§ WORK TO COMPLETE: Print the first line of the material below and each line after it, exactly as written, ending with the line that contains "return m, nt, nt.nodes['Principled BSDF']".

§ RECORDS TO PROCESS:
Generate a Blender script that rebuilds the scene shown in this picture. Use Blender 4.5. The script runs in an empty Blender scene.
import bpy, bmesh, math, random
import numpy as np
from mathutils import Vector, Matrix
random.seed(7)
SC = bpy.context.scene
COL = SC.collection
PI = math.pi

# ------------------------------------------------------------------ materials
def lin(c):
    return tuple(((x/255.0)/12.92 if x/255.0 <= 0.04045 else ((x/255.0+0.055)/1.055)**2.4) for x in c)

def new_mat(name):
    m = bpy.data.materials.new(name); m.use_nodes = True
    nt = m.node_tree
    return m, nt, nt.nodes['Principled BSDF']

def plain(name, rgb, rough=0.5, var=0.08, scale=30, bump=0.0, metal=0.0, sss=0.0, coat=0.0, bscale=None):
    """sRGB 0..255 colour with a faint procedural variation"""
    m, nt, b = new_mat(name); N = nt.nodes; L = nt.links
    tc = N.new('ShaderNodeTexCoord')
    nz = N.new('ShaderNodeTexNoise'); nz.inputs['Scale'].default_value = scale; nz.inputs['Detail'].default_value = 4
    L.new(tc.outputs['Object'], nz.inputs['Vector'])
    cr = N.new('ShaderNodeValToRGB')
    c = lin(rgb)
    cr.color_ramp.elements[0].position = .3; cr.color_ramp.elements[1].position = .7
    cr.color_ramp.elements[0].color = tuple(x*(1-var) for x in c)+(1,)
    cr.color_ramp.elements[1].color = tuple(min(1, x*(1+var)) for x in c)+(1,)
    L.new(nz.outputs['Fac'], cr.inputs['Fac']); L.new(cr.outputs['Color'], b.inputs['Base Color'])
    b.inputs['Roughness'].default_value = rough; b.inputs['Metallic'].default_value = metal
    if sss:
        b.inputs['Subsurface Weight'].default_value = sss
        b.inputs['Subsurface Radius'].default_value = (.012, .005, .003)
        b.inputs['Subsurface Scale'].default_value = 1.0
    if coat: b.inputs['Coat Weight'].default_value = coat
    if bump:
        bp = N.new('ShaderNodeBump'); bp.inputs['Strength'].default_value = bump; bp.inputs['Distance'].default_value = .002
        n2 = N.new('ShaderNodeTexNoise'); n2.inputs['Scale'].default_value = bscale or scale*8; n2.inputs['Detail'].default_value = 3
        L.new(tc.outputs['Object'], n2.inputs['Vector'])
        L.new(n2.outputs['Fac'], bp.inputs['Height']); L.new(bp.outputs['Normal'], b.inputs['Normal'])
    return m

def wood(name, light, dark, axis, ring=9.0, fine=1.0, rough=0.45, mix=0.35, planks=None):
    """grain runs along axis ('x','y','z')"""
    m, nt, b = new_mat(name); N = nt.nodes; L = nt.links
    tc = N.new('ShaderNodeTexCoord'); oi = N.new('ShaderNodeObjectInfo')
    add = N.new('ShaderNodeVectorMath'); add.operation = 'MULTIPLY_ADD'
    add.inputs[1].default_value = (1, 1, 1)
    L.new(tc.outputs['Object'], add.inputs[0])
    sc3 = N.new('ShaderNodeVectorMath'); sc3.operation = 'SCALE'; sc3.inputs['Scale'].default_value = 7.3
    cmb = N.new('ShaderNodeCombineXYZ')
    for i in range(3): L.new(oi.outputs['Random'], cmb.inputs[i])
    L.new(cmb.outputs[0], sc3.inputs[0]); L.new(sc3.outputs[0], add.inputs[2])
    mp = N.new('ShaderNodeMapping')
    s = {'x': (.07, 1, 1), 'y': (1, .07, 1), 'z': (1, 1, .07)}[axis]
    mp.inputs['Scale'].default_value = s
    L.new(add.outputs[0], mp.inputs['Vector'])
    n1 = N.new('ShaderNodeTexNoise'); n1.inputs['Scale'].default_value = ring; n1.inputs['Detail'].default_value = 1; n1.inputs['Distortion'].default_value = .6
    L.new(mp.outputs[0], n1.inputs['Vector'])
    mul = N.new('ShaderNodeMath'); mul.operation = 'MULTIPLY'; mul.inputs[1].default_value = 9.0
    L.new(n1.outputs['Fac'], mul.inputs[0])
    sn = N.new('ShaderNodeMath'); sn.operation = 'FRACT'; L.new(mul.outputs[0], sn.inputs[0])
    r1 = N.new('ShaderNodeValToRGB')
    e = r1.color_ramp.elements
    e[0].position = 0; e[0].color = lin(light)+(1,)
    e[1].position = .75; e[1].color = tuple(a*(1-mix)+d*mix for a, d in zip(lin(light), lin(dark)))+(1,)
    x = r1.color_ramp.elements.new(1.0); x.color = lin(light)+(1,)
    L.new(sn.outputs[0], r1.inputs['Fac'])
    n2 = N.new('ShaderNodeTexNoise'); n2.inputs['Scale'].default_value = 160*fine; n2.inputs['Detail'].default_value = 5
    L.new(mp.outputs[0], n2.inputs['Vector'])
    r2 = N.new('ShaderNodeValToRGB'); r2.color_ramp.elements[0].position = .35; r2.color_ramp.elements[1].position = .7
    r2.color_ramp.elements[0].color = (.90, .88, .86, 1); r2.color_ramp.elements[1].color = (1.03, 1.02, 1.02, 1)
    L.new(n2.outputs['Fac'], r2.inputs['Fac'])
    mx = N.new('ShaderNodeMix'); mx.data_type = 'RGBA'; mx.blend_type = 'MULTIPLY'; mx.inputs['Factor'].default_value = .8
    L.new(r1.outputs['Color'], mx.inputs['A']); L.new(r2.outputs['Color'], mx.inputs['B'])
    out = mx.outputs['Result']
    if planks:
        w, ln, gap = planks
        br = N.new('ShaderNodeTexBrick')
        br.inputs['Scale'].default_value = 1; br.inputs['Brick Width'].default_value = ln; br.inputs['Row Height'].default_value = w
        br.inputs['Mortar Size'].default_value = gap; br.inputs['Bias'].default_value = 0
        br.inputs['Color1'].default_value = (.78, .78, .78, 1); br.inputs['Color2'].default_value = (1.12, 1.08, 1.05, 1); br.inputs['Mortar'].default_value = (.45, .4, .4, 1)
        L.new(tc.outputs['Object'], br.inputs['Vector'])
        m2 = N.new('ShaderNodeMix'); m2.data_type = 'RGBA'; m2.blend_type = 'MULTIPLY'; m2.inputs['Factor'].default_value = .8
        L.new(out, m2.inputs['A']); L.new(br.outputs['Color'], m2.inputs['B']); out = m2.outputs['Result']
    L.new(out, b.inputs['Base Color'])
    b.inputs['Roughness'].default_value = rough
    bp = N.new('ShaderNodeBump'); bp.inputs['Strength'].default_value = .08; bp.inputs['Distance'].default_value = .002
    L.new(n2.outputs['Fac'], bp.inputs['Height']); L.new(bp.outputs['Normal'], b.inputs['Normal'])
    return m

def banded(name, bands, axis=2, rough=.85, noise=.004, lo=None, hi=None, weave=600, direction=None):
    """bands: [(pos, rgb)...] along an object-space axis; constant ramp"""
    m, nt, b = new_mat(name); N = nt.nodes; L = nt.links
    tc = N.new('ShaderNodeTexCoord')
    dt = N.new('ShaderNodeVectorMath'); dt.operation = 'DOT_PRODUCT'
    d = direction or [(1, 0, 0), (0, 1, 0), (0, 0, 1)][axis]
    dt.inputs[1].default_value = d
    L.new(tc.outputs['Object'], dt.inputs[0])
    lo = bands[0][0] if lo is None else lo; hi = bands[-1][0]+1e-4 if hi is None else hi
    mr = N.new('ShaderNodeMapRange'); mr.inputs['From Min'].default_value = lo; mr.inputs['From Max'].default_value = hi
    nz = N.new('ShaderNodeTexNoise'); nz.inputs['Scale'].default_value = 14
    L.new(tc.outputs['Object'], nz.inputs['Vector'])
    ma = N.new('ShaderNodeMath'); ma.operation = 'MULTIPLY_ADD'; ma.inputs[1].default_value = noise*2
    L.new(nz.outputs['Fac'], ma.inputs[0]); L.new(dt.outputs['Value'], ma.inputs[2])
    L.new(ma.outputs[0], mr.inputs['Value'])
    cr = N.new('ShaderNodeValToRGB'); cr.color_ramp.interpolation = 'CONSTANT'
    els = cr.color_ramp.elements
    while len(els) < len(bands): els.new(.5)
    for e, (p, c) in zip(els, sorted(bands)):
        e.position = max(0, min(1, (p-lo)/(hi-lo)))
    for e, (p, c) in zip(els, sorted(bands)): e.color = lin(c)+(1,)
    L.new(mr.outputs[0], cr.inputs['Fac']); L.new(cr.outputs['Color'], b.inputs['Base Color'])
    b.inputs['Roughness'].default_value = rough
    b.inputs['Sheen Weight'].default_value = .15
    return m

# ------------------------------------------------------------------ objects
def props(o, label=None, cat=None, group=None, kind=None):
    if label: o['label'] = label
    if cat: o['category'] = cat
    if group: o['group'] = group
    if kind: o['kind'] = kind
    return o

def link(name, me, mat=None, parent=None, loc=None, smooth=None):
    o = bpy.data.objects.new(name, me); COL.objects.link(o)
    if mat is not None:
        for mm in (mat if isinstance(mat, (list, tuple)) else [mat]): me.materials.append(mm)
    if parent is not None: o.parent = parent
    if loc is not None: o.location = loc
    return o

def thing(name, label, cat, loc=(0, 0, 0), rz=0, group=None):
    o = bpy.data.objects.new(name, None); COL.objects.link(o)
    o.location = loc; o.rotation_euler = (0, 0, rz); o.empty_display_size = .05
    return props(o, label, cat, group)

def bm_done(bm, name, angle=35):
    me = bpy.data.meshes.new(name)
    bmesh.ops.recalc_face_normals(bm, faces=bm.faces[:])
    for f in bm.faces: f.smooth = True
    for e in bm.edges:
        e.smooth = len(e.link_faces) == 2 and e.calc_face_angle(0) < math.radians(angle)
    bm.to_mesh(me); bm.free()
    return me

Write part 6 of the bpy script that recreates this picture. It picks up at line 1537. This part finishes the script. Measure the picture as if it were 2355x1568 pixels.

§ SOLUTION:
Generate a Blender script that rebuilds the scene shown in this picture. Use Blender 4.5. The script runs in an empty Blender scene.
import bpy, bmesh, math, random
import numpy as np
from mathutils import Vector, Matrix
random.seed(7)
SC = bpy.context.scene
COL = SC.collection
PI = math.pi

# ------------------------------------------------------------------ materials
def lin(c):
    return tuple(((x/255.0)/12.92 if x/255.0 <= 0.04045 else ((x/255.0+0.055)/1.055)**2.4) for x in c)

def new_mat(name):
    m = bpy.data.materials.new(name); m.use_nodes = True
    nt = m.node_tree
    return m, nt, nt.nodes['Principled BSDF']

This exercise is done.